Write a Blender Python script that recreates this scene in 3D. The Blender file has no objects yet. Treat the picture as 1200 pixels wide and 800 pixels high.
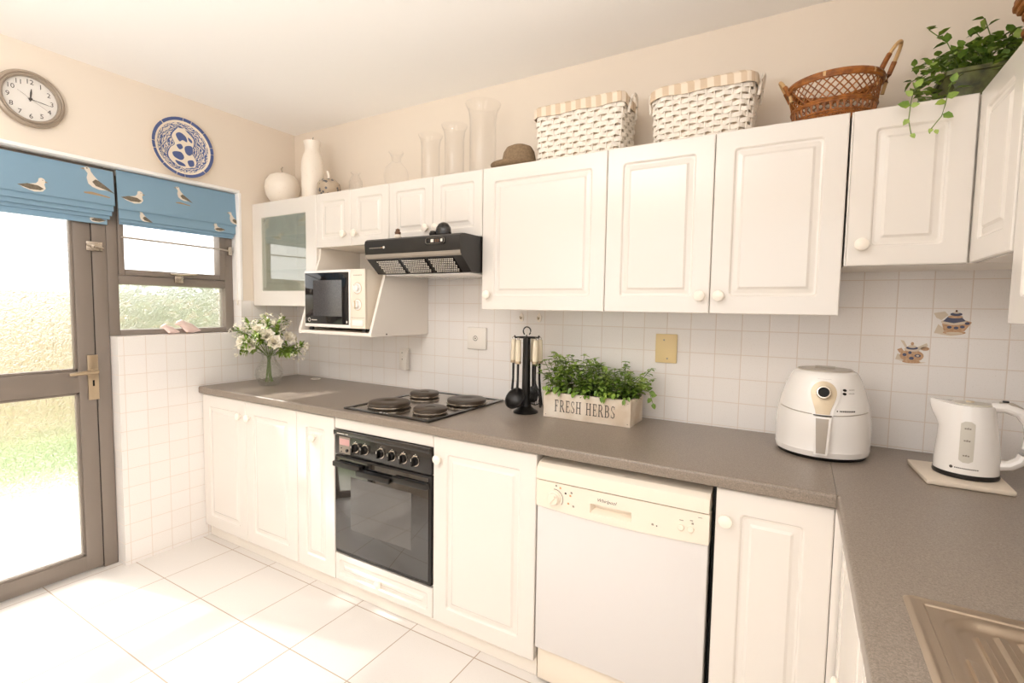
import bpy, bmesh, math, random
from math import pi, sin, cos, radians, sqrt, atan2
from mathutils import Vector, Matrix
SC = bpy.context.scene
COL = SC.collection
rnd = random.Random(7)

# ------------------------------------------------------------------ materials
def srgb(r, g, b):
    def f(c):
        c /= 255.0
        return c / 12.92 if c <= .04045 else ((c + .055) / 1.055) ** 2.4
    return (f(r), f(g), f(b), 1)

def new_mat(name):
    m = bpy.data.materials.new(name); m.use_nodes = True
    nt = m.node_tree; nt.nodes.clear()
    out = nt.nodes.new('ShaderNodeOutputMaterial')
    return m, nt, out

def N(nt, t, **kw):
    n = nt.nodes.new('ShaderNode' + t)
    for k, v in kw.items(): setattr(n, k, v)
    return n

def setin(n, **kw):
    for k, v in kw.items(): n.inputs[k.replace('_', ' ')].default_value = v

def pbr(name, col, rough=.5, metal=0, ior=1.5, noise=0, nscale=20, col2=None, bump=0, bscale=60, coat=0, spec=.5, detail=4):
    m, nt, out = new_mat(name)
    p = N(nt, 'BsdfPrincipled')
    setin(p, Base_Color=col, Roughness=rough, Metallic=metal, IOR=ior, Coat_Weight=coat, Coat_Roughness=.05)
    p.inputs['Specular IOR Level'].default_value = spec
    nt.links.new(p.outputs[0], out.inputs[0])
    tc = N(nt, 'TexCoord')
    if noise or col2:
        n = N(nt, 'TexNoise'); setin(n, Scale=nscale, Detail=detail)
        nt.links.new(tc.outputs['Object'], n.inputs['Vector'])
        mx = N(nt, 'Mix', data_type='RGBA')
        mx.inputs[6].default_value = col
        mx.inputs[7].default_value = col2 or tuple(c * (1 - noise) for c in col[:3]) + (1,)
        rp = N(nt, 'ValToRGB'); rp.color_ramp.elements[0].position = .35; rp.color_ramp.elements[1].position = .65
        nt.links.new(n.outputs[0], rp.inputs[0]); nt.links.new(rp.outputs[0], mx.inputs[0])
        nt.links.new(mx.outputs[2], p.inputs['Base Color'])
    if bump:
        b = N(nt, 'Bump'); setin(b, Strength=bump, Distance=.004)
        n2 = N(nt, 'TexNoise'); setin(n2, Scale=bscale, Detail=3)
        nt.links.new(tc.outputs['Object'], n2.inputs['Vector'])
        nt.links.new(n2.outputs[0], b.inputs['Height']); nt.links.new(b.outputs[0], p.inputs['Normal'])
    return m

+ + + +

#### [Written instruction]
Drop the images and repeat the data exactly.

#### [Right answer]
Write a Blender Python script that recreates this scene in 3D. The Blender file has no objects yet. Treat the picture as 1200 pixels wide and 800 pixels high.
import bpy, bmesh, math, random
from math import pi, sin, cos, radians, sqrt, atan2
from mathutils import Vector, Matrix
SC = bpy.context.scene
COL = SC.collection
rnd = random.Random(7)

# ------------------------------------------------------------------ materials
def srgb(r, g, b):
    def f(c):
        c /= 255.0
        return c / 12.92 if c <= .04045 else ((c + .055) / 1.055) ** 2.4
    return (f(r), f(g), f(b), 1)

def new_mat(name):
    m = bpy.data.materials.new(name); m.use_nodes = True
    nt = m.node_tree; nt.nodes.clear()
    out = nt.nodes.new('ShaderNodeOutputMaterial')
    return m, nt, out

def N(nt, t, **kw):
    n = nt.nodes.new('ShaderNode' + t)
    for k, v in kw.items(): setattr(n, k, v)
    return n

def setin(n, **kw):
    for k, v in kw.items(): n.inputs[k.replace('_', ' ')].default_value = v

def pbr(name, col, rough=.5, metal=0, ior=1.5, noise=0, nscale=20, col2=None, bump=0, bscale=60, coat=0, spec=.5, detail=4):
    m, nt, out = new_mat(name)
    p = N(nt, 'BsdfPrincipled')
    setin(p, Base_Color=col, Roughness=rough, Metallic=metal, IOR=ior, Coat_Weight=coat, Coat_Roughness=.05)
    p.inputs['Specular IOR Level'].default_value = spec
    nt.links.new(p.outputs[0], out.inputs[0])
    tc = N(nt, 'TexCoord')
    if noise or col2:
        n = N(nt, 'TexNoise'); setin(n, Scale=nscale, Detail=detail)
        nt.links.new(tc.outputs['Object'], n.inputs['Vector'])
        mx = N(nt, 'Mix', data_type='RGBA')
        mx.inputs[6].default_value = col
        mx.inputs[7].default_value = col2 or tuple(c * (1 - noise) for c in col[:3]) + (1,)
        rp = N(nt, 'ValToRGB'); rp.color_ramp.elements[0].position = .35; rp.color_ramp.elements[1].position = .65
        nt.links.new(n.outputs[0], rp.inputs[0]); nt.links.new(rp.outputs[0], mx.inputs[0])
        nt.links.new(mx.outputs[2], p.inputs['Base Color'])
    if bump:
        b = N(nt, 'Bump'); setin(b, Strength=bump, Distance=.004)
        n2 = N(nt, 'TexNoise'); setin(n2, Scale=bscale, Detail=3)
        nt.links.new(tc.outputs['Object'], n2.inputs['Vector'])
        nt.links.new(n2.outputs[0], b.inputs['Height']); nt.links.new(b.outputs[0], p.inputs['Normal'])
    return m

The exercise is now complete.